PROBLEM STATEMENT
Find the lines that contain the word "scene" and copy each one.

* BEGIN GIVEN INFORMATION *

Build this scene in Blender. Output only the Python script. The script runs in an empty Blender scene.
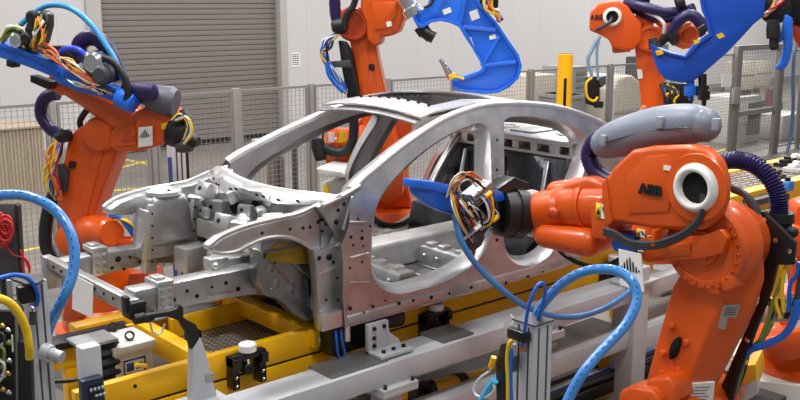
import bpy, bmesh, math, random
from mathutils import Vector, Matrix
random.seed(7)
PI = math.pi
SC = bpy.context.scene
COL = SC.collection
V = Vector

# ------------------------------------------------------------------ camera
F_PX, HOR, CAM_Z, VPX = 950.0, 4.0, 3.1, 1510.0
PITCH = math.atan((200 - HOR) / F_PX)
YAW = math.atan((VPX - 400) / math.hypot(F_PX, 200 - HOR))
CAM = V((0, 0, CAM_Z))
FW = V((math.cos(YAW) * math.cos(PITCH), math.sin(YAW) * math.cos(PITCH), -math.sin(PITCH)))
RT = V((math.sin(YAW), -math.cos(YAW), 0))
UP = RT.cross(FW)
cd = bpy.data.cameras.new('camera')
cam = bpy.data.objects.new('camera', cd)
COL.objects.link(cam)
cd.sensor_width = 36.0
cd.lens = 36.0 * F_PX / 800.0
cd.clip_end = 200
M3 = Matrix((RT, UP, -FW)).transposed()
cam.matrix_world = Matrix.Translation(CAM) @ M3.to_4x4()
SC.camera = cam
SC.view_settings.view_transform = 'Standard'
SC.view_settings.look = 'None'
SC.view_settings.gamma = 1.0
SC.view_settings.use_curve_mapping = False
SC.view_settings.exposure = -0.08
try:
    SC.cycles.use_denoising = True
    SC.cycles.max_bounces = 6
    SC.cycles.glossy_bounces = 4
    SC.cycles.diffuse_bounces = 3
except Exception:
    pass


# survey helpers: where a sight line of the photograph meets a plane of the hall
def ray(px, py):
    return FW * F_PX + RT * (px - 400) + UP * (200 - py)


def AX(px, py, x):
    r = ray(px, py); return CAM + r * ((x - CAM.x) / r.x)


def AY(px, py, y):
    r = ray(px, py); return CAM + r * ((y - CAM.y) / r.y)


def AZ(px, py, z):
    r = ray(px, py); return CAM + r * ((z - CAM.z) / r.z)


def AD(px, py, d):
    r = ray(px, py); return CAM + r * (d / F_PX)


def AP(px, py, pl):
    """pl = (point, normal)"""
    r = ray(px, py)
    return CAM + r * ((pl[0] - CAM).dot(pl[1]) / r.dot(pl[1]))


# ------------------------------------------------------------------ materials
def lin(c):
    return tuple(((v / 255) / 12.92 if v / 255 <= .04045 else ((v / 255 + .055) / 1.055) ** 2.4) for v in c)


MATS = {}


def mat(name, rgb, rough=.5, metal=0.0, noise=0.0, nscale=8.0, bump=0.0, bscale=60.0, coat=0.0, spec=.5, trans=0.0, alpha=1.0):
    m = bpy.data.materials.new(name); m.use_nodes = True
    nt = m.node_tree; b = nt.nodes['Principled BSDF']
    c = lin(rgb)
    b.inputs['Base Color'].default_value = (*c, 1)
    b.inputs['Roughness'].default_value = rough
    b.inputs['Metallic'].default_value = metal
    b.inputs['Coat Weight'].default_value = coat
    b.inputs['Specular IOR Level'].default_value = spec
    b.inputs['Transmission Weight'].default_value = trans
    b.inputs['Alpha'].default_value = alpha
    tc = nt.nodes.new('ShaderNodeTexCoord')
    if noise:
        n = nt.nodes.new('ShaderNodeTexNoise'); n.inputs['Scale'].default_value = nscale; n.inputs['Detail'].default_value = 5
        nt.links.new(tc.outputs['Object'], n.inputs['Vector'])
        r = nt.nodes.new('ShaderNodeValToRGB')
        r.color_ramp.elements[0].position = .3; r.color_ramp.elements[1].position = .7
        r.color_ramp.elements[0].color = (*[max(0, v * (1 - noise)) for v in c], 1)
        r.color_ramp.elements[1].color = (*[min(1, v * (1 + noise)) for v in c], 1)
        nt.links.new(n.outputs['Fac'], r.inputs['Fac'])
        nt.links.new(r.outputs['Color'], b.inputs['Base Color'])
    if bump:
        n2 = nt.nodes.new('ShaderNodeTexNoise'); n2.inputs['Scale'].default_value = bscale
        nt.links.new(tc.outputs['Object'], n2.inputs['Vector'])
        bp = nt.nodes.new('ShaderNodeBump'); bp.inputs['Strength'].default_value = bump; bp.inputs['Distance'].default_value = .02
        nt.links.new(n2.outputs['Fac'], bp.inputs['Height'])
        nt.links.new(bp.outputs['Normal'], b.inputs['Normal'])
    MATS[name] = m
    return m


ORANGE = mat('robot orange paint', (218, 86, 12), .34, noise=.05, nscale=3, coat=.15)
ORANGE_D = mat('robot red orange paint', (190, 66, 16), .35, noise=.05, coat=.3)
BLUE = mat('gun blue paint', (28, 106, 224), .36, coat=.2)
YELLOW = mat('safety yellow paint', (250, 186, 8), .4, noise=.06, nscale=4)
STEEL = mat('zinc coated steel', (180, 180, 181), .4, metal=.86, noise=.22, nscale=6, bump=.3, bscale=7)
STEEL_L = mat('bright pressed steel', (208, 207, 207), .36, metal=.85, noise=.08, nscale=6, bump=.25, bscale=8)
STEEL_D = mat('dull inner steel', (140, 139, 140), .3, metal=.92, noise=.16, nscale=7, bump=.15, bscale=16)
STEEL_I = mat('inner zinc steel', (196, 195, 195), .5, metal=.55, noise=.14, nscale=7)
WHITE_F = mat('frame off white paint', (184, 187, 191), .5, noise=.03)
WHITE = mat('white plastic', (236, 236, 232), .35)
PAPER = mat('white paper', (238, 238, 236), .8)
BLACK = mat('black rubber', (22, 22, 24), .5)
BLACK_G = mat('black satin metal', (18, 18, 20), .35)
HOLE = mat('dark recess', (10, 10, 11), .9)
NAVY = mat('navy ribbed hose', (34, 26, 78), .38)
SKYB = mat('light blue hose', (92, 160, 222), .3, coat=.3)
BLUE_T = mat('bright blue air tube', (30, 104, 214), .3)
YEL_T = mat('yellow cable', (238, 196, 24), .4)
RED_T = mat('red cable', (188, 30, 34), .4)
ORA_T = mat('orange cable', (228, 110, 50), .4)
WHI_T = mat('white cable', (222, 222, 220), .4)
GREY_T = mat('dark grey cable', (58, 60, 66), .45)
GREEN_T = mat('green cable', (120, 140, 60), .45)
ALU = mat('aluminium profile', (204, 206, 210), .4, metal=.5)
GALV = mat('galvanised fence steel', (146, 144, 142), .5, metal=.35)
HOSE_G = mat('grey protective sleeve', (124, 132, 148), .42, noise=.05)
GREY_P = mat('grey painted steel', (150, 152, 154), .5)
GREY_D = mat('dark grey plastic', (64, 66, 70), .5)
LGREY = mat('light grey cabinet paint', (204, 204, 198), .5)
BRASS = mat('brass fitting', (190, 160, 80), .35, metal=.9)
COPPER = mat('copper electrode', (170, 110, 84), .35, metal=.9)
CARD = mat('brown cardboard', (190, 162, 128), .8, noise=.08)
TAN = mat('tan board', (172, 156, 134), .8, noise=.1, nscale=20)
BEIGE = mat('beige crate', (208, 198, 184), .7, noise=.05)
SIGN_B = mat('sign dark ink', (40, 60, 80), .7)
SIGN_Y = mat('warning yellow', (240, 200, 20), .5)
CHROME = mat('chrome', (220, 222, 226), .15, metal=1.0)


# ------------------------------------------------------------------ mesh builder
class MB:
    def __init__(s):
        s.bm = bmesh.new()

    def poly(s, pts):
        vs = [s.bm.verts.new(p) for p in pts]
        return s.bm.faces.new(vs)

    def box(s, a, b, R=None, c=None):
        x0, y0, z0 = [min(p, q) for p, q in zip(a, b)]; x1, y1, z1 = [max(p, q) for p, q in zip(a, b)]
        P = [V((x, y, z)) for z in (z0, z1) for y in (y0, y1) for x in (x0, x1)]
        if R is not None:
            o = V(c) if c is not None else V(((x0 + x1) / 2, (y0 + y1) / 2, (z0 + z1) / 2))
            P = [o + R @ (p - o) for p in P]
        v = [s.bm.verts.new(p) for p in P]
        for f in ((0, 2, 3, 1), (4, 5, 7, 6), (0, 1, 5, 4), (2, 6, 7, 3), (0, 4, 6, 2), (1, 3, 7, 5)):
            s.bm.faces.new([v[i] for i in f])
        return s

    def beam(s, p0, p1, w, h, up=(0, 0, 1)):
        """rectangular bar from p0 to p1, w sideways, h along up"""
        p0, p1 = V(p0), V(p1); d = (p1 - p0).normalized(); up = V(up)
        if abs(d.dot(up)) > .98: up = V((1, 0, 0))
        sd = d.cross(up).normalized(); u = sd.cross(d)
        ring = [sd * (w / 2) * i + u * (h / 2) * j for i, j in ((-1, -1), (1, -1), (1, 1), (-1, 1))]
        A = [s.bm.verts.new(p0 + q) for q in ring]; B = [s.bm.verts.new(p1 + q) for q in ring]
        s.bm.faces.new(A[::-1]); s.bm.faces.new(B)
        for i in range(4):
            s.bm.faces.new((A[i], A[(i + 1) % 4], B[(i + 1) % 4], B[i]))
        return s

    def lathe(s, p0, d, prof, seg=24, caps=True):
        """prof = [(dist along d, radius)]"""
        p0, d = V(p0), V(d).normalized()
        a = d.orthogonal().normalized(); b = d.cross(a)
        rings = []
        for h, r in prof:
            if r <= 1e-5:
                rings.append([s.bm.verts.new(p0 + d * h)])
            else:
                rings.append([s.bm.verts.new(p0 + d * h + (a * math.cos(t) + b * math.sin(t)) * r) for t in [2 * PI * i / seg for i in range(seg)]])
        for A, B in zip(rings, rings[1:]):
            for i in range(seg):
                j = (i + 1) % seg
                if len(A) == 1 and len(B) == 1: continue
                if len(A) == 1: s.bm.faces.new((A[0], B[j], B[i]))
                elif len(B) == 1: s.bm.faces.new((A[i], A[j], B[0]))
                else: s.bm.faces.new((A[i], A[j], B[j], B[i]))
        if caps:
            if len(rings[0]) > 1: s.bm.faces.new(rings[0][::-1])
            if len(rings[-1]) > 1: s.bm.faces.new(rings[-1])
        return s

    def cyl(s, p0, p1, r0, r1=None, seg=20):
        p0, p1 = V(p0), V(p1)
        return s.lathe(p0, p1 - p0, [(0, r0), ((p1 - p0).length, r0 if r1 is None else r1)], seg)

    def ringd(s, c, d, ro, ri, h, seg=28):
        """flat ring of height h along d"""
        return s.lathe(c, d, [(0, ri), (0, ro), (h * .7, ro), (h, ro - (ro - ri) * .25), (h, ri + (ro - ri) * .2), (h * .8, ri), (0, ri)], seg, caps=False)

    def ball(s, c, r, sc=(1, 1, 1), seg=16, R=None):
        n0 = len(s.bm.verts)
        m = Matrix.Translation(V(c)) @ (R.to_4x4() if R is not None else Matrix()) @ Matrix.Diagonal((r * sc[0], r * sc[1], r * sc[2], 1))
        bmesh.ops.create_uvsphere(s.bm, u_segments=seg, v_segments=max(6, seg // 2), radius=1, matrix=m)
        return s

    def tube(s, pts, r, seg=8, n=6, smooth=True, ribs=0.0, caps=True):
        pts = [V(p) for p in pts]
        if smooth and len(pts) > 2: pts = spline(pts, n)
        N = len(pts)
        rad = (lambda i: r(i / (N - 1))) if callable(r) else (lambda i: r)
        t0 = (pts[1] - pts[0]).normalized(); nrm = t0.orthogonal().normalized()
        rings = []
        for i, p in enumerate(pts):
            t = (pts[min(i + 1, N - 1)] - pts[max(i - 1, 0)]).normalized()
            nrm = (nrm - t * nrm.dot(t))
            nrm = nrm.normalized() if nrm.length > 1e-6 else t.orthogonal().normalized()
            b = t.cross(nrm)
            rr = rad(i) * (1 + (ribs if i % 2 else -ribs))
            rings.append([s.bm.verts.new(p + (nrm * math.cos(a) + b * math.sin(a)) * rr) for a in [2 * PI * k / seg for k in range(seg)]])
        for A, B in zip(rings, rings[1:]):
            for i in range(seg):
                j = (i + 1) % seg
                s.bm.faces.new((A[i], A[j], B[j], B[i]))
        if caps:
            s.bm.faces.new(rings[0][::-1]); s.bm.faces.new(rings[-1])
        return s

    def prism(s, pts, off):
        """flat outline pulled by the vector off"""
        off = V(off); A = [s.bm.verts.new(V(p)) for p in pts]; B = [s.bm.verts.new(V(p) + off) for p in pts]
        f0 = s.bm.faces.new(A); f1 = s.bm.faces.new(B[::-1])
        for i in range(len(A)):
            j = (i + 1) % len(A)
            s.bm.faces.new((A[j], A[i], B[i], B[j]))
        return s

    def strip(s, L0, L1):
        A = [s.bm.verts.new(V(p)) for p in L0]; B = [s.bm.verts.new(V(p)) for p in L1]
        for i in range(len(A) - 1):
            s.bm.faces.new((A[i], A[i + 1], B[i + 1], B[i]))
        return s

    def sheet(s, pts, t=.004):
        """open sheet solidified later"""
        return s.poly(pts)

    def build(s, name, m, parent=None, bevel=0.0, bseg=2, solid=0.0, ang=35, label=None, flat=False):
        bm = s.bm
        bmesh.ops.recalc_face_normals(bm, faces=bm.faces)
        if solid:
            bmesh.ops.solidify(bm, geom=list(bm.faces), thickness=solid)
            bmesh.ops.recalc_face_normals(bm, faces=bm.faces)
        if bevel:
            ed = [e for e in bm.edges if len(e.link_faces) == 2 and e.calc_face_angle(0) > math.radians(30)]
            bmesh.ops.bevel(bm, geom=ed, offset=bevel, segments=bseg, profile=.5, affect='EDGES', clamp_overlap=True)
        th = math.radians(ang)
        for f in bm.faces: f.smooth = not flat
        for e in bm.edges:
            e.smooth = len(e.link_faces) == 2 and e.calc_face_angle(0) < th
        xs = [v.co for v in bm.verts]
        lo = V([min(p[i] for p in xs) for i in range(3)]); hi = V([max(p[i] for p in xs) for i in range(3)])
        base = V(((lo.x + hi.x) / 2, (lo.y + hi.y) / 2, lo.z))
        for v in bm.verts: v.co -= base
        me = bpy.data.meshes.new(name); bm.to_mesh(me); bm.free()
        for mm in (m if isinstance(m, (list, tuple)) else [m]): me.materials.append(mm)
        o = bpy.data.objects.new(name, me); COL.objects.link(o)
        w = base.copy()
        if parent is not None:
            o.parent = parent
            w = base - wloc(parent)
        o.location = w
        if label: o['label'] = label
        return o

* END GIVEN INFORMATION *

EXERCISE RESULT
Build this scene in Blender. Output only the Python script. The script runs in an empty Blender scene.
SC = bpy.context.scene